Charleston, S.C. — Gov. Mark Warner of Virginia, who has dominated recent speculation about the next Democratic presidential campaign, is headed into a lunch-to-brunch showdown this weekend with another favorite son of the South, John Edwards, the party's vice presidential nominee last year.
Edwards, the former senator from North Carolina, is the scheduled luncheon speaker Saturday at the Florida State Democratic Party conference in Orlando. Warner, who is wrapping up his term, is scheduled to address the conference at a brunch Sunday.
In more normal political times, most of the attention at the Florida gathering would be on Edwards, who was the running mate of 2004 Democratic presidential nominee Sen. John Kerry.
But the high-profile month Warner has had since he helped engineer his Democratic successor's victory in Virginia — a state that has not voted Democratic in a presidential election since 1964 — over a candidate endorsed by President Bush has analysts and party professionals reassessing what the Southern political landscape might be like in 2008.
"It's now an open question as to who is the favorite in the South now," said Tom Schaller, a political science professor at the University of Maryland campus in Baltimore.
That was evident as Warner on Wednesday night addressed the South Carolina Democratic Party's salute to former Democratic governors. Warner came away with all but formal endorsements from some of the most influential Democrats in South Carolina, a state that gave Edwards, a South Carolina native, his only outright primary victory over Kerry before the nomination was settled.
Warner "just won the South Carolina primary," said Schaller, who was on hand for the event. "He practically got the endorsements of almost every speaker on stage."

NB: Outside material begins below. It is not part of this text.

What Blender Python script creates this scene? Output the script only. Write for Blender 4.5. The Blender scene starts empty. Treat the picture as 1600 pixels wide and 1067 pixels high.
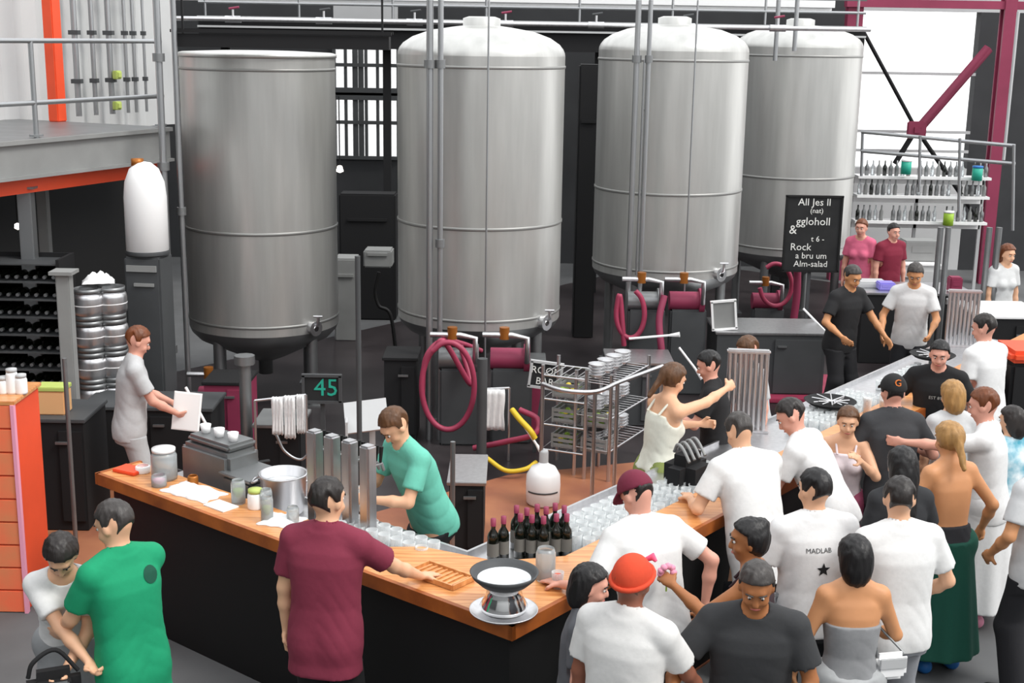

Among those praising Warner were former Sen. Fritz Hollings and former Govs. Jim Hodges and Robert McNair.
"I believe like the rest of you that we have a real winner here tonight," Hollings said in comments echoed by Hodges and McNair.
It is Warner's political message that could propel him in the 2008 Democratic presidential contest, said Jack Bass, a professor at the College of Charleston and biographer of Southern political legends Sen. Strom Thurmond and Judge Frank Johnson Jr.
"You don't see many candidates with messages that well developed even before a campaign has begun," Bass said after hearing Warner's speech.
"Results matter" is the core message from Warner, a wealthy businessman who, in one term as governor, restructured Virginia's tax system, increased funding for education and health care and turned a $6 billion budget deficit into a $100 million surplus. And achieving such results, Warner emphasized, is "not a matter of liberal versus conservative or even Democrat versus Republican but rather it is the future versus the past."
That, said former state and national party chairman Don Fowler, is a message for Democrats in every region of the country. "What the party needs is a nominee who speaks with clear convictions and clarity of mind and purpose," Fowler said. "And that kind of nominee can be successful anywhere, not just in the South."